* [TASK TO COMPLETE]: Give again, word for word, each line from the top of the listing through the line that holds "R = random.Random(11)".

* [DATASET EXTRACT]:
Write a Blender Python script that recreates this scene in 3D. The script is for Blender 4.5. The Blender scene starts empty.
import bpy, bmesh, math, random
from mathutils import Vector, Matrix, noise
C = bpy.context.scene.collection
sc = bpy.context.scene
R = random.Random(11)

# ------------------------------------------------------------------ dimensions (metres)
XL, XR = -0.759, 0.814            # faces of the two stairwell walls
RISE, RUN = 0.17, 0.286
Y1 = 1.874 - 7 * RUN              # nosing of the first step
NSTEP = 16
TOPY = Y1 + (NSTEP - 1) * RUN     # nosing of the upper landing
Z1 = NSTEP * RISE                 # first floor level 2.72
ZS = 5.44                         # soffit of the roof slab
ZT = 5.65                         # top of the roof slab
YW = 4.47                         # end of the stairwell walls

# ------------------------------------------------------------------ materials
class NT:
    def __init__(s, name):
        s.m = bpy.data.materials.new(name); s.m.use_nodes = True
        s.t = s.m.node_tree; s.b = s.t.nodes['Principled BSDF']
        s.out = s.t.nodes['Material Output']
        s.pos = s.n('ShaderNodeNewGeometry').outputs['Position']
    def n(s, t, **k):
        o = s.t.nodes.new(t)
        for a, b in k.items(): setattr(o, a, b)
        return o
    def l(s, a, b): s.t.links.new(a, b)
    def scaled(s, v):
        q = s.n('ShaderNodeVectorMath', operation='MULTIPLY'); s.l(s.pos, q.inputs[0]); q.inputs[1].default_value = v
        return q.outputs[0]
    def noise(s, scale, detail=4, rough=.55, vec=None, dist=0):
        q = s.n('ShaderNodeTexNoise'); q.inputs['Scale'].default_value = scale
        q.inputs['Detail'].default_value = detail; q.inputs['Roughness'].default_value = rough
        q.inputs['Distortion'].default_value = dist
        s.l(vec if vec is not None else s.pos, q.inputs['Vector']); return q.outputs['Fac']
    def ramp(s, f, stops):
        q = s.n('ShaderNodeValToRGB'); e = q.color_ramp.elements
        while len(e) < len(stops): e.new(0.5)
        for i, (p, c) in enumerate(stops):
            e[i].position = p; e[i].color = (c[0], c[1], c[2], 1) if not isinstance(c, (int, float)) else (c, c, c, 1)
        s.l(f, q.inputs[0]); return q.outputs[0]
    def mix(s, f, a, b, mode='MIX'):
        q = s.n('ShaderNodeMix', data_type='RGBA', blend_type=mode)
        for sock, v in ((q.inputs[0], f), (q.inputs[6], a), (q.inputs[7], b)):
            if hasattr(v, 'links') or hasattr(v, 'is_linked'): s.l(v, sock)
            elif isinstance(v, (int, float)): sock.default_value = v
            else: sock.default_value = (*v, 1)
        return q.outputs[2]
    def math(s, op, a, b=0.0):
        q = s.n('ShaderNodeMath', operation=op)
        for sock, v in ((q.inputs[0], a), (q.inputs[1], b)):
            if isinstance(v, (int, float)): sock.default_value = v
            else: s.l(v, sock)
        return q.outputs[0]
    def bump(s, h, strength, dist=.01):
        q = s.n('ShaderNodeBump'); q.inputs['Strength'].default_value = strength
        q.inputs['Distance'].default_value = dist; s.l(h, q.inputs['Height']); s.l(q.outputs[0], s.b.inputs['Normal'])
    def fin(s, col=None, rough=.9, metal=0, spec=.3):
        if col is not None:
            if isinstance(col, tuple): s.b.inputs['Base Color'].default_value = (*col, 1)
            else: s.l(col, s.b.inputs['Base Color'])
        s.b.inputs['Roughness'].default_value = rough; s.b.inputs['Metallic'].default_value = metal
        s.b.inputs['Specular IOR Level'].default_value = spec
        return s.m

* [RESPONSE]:
Write a Blender Python script that recreates this scene in 3D. The script is for Blender 4.5. The Blender scene starts empty.
import bpy, bmesh, math, random
from mathutils import Vector, Matrix, noise
C = bpy.context.scene.collection
sc = bpy.context.scene
R = random.Random(11)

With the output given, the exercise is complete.